In the end the enemy is to be weakened in sequences until the final decisive battle against a completely exhausted enemy like Germany in 1945.

This is exactly what Russia has been doing since late 2022 after they expended their strategic offensive forces. Now in 2023 they claim to have recruited 410,000+ new personnel and raised 2 new combined arms armies, new corps hq and countless sub-formations. The MIC is claiming giant numbers (who knows if it is true?) but ultimately they are not using their resources in Ukraine.

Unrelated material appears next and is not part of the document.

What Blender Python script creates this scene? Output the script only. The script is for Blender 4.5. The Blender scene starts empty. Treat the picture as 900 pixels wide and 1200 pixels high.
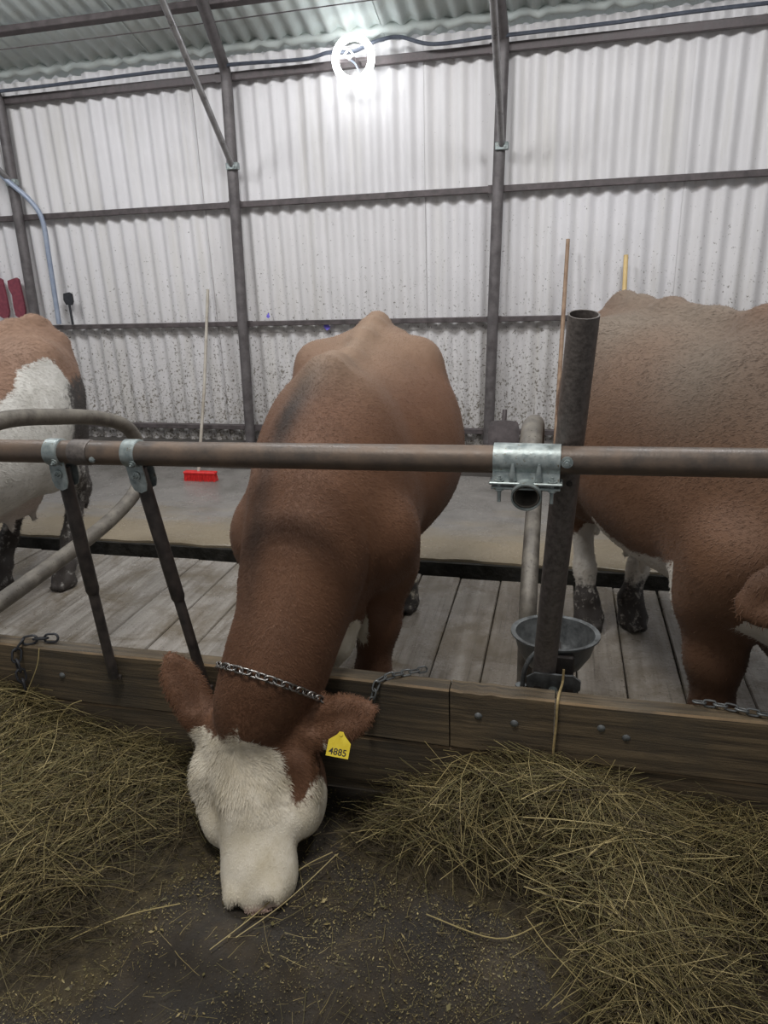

The way the West media is talking about Ukraine is as if the whole Russian military is 'all-in' to Ukraine and it is a statemate. The pentagon John Kirby claim this which is completely the opposite of what the Russian MSM/telegram is saying.
 

muddie

Junior Member
There are Western think-tanks that provide actual non-biased views on the Ukraine War, but they don't get much air time or coverage, especially in MSM.

In Western media, it is currently politically incorrect to provide any positive coverage on Russia (and China for that matter) so the most prominent think-tanks are the individuals that tell the Western public what they want to hear.

At the end of the day, think-tanks are out to make money, their views have no impact on the outcome on the battlefield and it is just better business to go with the flow.